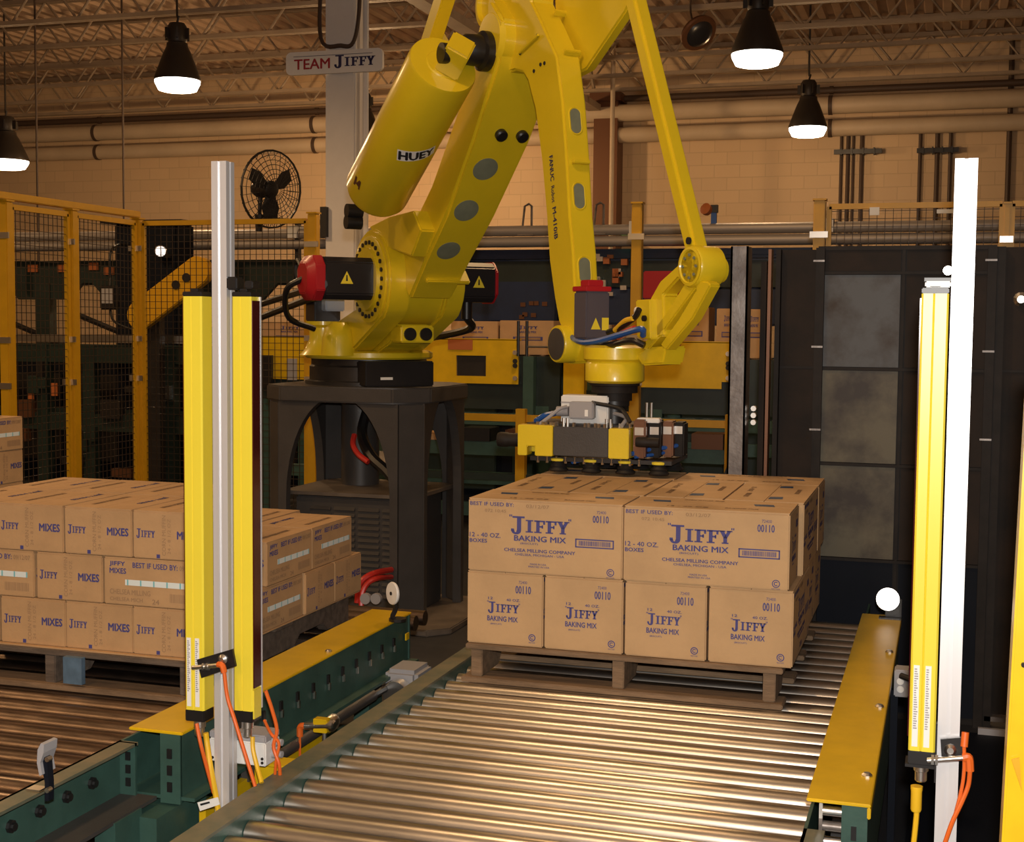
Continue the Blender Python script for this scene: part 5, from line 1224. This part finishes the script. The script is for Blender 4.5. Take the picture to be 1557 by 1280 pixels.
# ================================================================== POSTS, LIGHT CURTAINS, SENSORS
def extrusion(x0, y0, s, z0, z1, lab):
    t = thing('aluminium_post', (x0+s/2, y0+s/2, z0), lab, 'post', None)
    h = s/2; g = s*.09; d = s*.16; cx, cy = x0+h, y0+h
    def side(ang):
        base = [(-h, -h), (-g, -h), (-g, -h+d), (g, -h+d), (g, -h)]
        return [(cx+a*math.cos(ang)-b_*math.sin(ang), cy+a*math.sin(ang)+b_*math.cos(ang)) for a, b_ in base]
    pts = []
    for k in range(4): pts += side(k*PI/2)
    MB().prism([(a, b_, z0) for a, b_ in pts], (0, 0, z1-z0)).build('profile', 'aluminium', t)
    MB().bx(cx-h*1.6, cx+h*1.6, cy-h*1.6, cy+h*1.6, z0-.0, z0+.01).build('foot_plate', 'aluminium', t)
    return t
def light_curtain(x, y, wd, dp, z0, z1, lab, win, stickers=True):
    t = thing('light_curtain', (x+wd/2, y+dp/2, z0), lab, 'light curtain', 'yellow safety light curtains')
    body = MB().prism([(x+.004, y, z0), (x+wd*.42, y, z0), (x+wd*.46, y+.003, z0), (x+wd*.5, y, z0), (x+wd-.004, y, z0), (x+wd, y+.004, z0), (x+wd, y+dp, z0), (x, y+dp, z0), (x, y+.004, z0)], (0, 0, z1-z0)).build('housing', 'curtain_yellow', t)
    MB().bx(x, x+wd, y, y+dp, z1, z1+.012).bx(x+wd*.3, x+wd*.7, y+dp*.2, y+dp*.8, z1+.012, z1+.02).build('top_cap', 'black_plastic', t, bevel=.002)
    MB().bx(x, x+wd, y, y+dp, z0-.03, z0).build('bottom_cap', 'black_plastic', t, bevel=.002)
    if win == 'right':
        MB().bx(x+wd, x+wd+.003, y+.006, y+dp-.006, z0+.06, z1-.01).build('window', 'lens_dark', t); MB().bx(x+wd, x+wd+.004, y+dp-.006, y+dp, z0, z1).build('window_edge', 'aluminium', t)
        MB().bx(x+wd, x+wd+.0035, y+.004, y+dp-.008, z0-.02, z0+.055).build('window_label', 'curtain_yellow', t)
    if win == 'left': MB().bx(x-.003, x, y+.006, y+dp-.006, z0+.03, z1-.01).build('window', 'lens_dark', t)
    if stickers:
        for xx in (x+wd*.12, x+wd*.56):
            s_ = MB().bx(xx, xx+wd*.22, y-.0012, y-.0004, z0+.01, z0+.19).build('data_label', 'sticker_white', t)
            mb = MB(); f = lambda u, v, xx=xx: Vector((xx+u*wd*.22, y-.0018, z0+.01+v*.18))
            for k in range(26): rect2(mb, .15, .5+.35*random.random(), .22+k*.029, .236+k*.029, f)
            stuff(mb.build('small_print', 'grey_plastic', s_))
    MB().lathe((x+wd*.5, y+dp*.5, z0-.03), -ZU, [(.016, 0), (.016, .02), (.013, .022), (.013, .042), (.010, .045)], 14).build('connector', 'zinc', t, smooth=True)
    return t
# ---- left cluster
extrusion(-1.786, 3.13, .042, 0, 2.055, 'slotted aluminium post between the two left light curtains')
c1_ = light_curtain(-1.863, 3.115, .055, .052, .645, 1.715, 'left-hand yellow light curtain at the left aluminium post', 'left')
c2_ = light_curtain(-1.733, 3.135, .054, .050, .650, 1.715, 'right-hand yellow light curtain at the left aluminium post, dark red window', 'right', False)
o = thing('curtain_bracket', (-1.745, 3.16, 1.74), 'black clamp joining the right-hand light curtain to the left post', 'bracket')
MB().bx(-1.748, -1.715, 3.13, 3.17, 1.732, 1.765).build('clamp', 'black_plastic', o, bevel=.004); MB().bx(-1.70, -1.676, 3.14, 3.18, 1.735, 1.755).build('bolt', 'black_plastic', o, bevel=.003)
o = thing('curtain_bracket', (-1.76, 3.18, .6), 'black lower clamp plate behind the left post', 'bracket')
MB().bx(-1.80, -1.74, 3.172, 3.20, .585, .63).build('clamp', 'black_plastic', o, bevel=.004); MB().bx(-1.80, -1.79, 3.16, 3.18, .59, .62).build('bolt', 'zinc', o)
# sensor plate on the left post
c = ony(338, 1012, 3.10)
o = thing('photo_eye', c, 'black tilted plate with a silver sensor and orange plug on the left post', 'sensor')
mb = MB(); Pp = [ony(*q, 3.10) for q in ((299, 1003), (353, 987), (358, 1013), (306, 1031))]; mb.prism(Pp, (0, .008, 0)); mb.build('plate', 'black_plastic', o)
MB().cyl(ony(293, 1015, 3.095), ony(333, 1011, 3.085), .006, n=10).build('sensor_barrel', 'zinc', o, smooth=True)
for px in (310, 316): MB().lathe(ony(px, 1013.5, 3.09), (1, 0, .1), [(.010, -.003), (.010, .003)], 6).build('nut', 'zinc', o)
MB().lathe(ony(339, 1002, 3.10), (0, -1, 0), [(.013, 0), (.013, .003), (.006, .009), (.003, .009)], 16).build('washer_bolt', 'zinc', o, smooth=True)
MB().tube([ony(332, 1010, 3.085), ony(338, 1012, 3.08), ony(341, 1022, 3.08)], .008, 8).build('plug', 'orange_rubber', o, smooth=True)
# grey junction boxes behind the left post
def jbox(px0, px1, py0, py1, y, lab):
    a = ony(px0, py0, y); b_ = ony(px1, py1, y); o = thing('junction_box', ((a.x+b_.x)/2, y, b_.z), lab, 'junction box', 'grey junction boxes')
    MB().bx(a.x, b_.x, y, y+.08, b_.z, a.z-.02).build('box', 'white_plastic', o, bevel=.003); MB().bx(a.x, b_.x, y, y+.08, a.z-.02, a.z).build('lid', 'grey_plastic', o, bevel=.003)
    for (u, v) in ((.06, .12), (.94, .12), (.94, .25)): MB().cyl((a.x+(b_.x-a.x)*u, y-.002, b_.z+(a.z-b_.z)*v), (a.x+(b_.x-a.x)*u, y, b_.z+(a.z-b_.z)*v), .004, n=8).build('screw', 'steel_frame', o)
    return o, a, b_
o, a, b_ = jbox(318, 404, 1110, 1166, 3.19, 'light grey junction box behind the left aluminium post')
for py in (1127, 1145): p = ony(412, py, 3.23); MB().lathe((b_.x, 3.23, p.z), (1, 0, 0), [(.012, 0), (.012, .012), (.009, .014), (.009, .028)], 10).build('cable_gland', 'grey_plastic', o, smooth=True)
p = (a.x+.03, 3.2, a.z-.1)
MB().bx(a.x+.02, a.x+.05, 3.23, 3.25, 0, b_.z+.02).build('stand', 'zinc', o)
o = thing('yellow_bollard_box', (-1.72, 3.28, 0), 'small yellow guard box under the grey junction box', 'guard box')
MB().bx(-1.755, -1.665, 3.285, 3.34, 0, .46).build('cover', 'guard_yellow', o, bevel=.004); MB().bx(-1.76, -1.66, 3.28, 3.345, .46, .466).build('lid', 'guard_yellow', o)
def CB(lst): return [ony(px, py, y) for px, py, y in lst]
cable('yellow_cable', CB([(313, 1114, 3.135), (315, 1130, 3.135), (320, 1165, 3.12), (328, 1208, 3.12), (333, 1240, 3.12)]), .0075, 'yellow_cable', 'yellow cable hanging from the left-hand light curtain')
cable('yellow_cable', CB([(384, 1120, 3.155), (385, 1140, 3.15), (391, 1165, 3.14), (398, 1190, 3.12)]), .006, 'yellow_cable', 'yellow cable hanging from the dark-windowed light curtain')
cable('orange_cable', CB([(341, 1022, 3.08), (346, 1060, 3.08), (357, 1095, 3.07), (374, 1150, 3.06), (388, 1195, 3.06)]), .005, 'orange_rubber', 'orange cable running down across the left aluminium post')
cable('orange_cable', CB([(299, 1100, 3.11), (305, 1130, 3.10), (314, 1165, 3.11), (325, 1205, 3.12)]), .005, 'orange_rubber', 'orange cable beside the left yellow cable')
cable('orange_cable', CB([(404, 1050, 3.17), (414, 1080, 3.18), (421, 1110, 3.19), (416, 1135, 3.19), (424, 1160, 3.19), (426, 1180, 3.2)]), .005, 'orange_rubber', 'outer orange cable right of the dark-windowed light curtain')
cable('orange_cable', CB([(402, 1095, 3.17), (412, 1115, 3.19), (424, 1130, 3.19), (420, 1155, 3.19), (418, 1180, 3.2)]), .004, 'orange_rubber', 'inner orange cable right of the dark-windowed light curtain')
cable('black_cable', CB([(402, 470, 3.3), (430, 450, 4.0), (470, 425, 6.0), (490, 410, 6.6)]), .014, 'black_plastic', 'black cable slanting from the light curtains to the robot motor') if False else None
o = thing('cable_tag', ony(316, 1224, 3.1), 'small white tag tied to the left yellow cable', 'tag')
MB().prism([ony(*q, 3.11) for q in ((300, 1220), (331, 1212), (334, 1223), (304, 1233))], (0, .002, 0)).build('tag', 'sticker_white', o)
MB().prism([ony(*q, 3.108) for q in ((304, 1222), (318, 1218.5), (319, 1221), (305, 1225))], (0, .001, 0)).build('tag_print', 'ink_black', o)
# photo eye with yellow bracket between the conveyors
c = ony(487, 1103, 3.75)
o = thing('photo_eye', c, 'silver sensor on yellow bracket with orange plug between the conveyors', 'sensor')
MB().bx(c.x-.02, c.x+.025, c.y-.01, c.y+.02, c.z-.02, c.z+.022).build('bracket', 'guard_yellow', o, bevel=.002); MB().cyl((c.x-.05, c.y, c.z-.006), (c.x+.04, c.y, c.z+.004), .012, n=12).build('barrel', 'zinc', o, smooth=True)
MB().tube([(c.x-.045, c.y, c.z-.006), (c.x-.066, c.y, c.z-.01), (c.x-.068, c.y, c.z-.04)], .010, 8).build('plug', 'orange_rubber', o, smooth=True); MB().cyl((c.x-.068, c.y, c.z-.04), (c.x-.068, c.y, c.z-.2), .004, n=6).build('lead', 'orange_rubber', o)
MB().cyl((c.x+.01, c.y+.01, .0), (c.x+.01, c.y+.01, c.z-.02), .008, n=8).build('stem', 'zinc', o); MB().lathe((c.x+.04, c.y, c.z+.004), (1, 0, 0), [(.018, -.006), (.018, .004), (.012, .008)], 12).build('nut', 'zinc', o)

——

REQUIRED WORK → Go through the material and select each line with the string "from" in it.

RESPONSE →
Continue the Blender Python script for this scene: part 5, from line 1224. This part finishes the script. The script is for Blender 4.5. Take the picture to be 1557 by 1280 pixels.
cable('yellow_cable', CB([(313, 1114, 3.135), (315, 1130, 3.135), (320, 1165, 3.12), (328, 1208, 3.12), (333, 1240, 3.12)]), .0075, 'yellow_cable', 'yellow cable hanging from the left-hand light curtain')
cable('yellow_cable', CB([(384, 1120, 3.155), (385, 1140, 3.15), (391, 1165, 3.14), (398, 1190, 3.12)]), .006, 'yellow_cable', 'yellow cable hanging from the dark-windowed light curtain')
cable('black_cable', CB([(402, 470, 3.3), (430, 450, 4.0), (470, 425, 6.0), (490, 410, 6.6)]), .014, 'black_plastic', 'black cable slanting from the light curtains to the robot motor') if False else None